On Tue, Mar 21, 2017 at 04:05:15PM +0200, Daniel Baluta wrote:
On Tue, Mar 21, 2017 at 2:52 PM, Charles Keepax ckeepax@opensource.wolfsonmicro.com wrote:
On Tue, Mar 21, 2017 at 12:09:36PM +0200, Daniel Baluta wrote:
WM8960 derives bit clock from sysclock using BCLKDIV[3:0] of R8 clocking register (See WM8960 datasheet, page 71).
There are use cases, like this: aplay -Dhw:0,0 -r 48000 -c 1 -f S20_3LE -t raw audio48k20b_3LE1c.pcm
where no BCLKDIV applied to sysclock can give us the exact requested bitclk, so driver fails to configure clocking and aplay fails to run.
Fix this by relaxing bitclk computation, so that when no exact value can be derived from sysclk pick the closest value greater than expected bitclk.
Suggested-by: Charles Keepax ckeepax@opensource.wolfsonmicro.com Signed-off-by: Daniel Baluta daniel.baluta@nxp.com
Changes since v1: * use a marker to check if a match is found * didn't removed PLL as Charles suggested because there is a special PLL mode which explictly uses PLL. We could start a discussion on not using PLL when deriving bitclk, but this is to be done in another patch.

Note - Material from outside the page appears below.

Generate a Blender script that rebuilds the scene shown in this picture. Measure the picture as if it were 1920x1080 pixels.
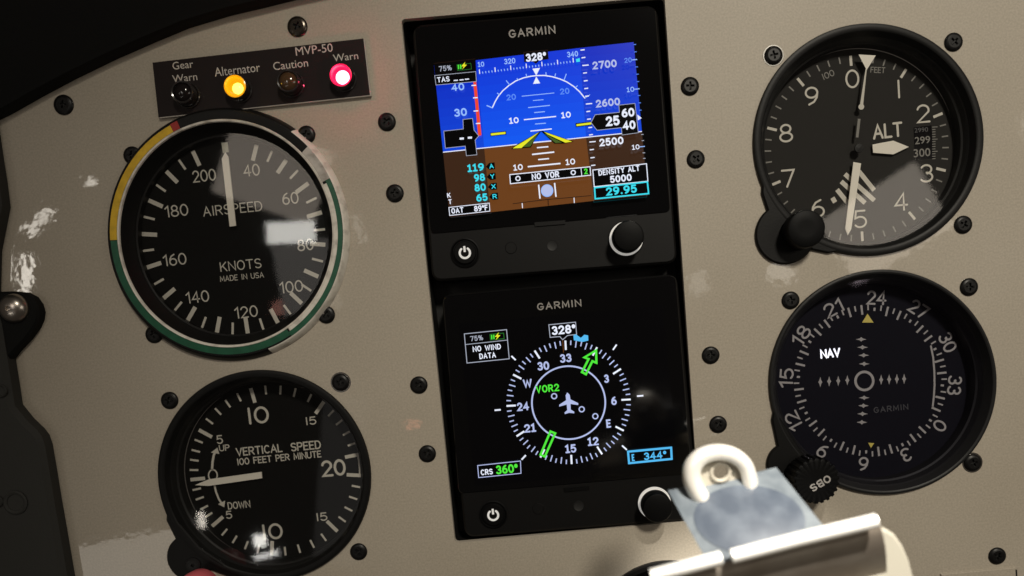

Could you elaborate on this a little more am I not sure I follow 100%? There is a mode which explictly requires the PLL to be used (WM8960_SYSCLK_PLL) but in that case your wm8960_configure_sysclk code will not be called so I don't see what is causing that to have an effect on this patch?
My doubt is, what happens if wm8960_configure_clocking is called with wm8960->clk_id = WM8960_SYSCLK_PLL and we remove the PLL as suggested.
I wasn't suggesting removing the PLL just that if we find a "relaxed match" we don't need to then check the PLL for a better match, as I suspect that a slightly higher than needed bit clock has less power/performance impact than firing up the PLL.
Which removes the need to differenciate between a relaxed and bang on match in wm8960_configure_sysclk and means you don't have to do the caching the values across the PLL code that you do now.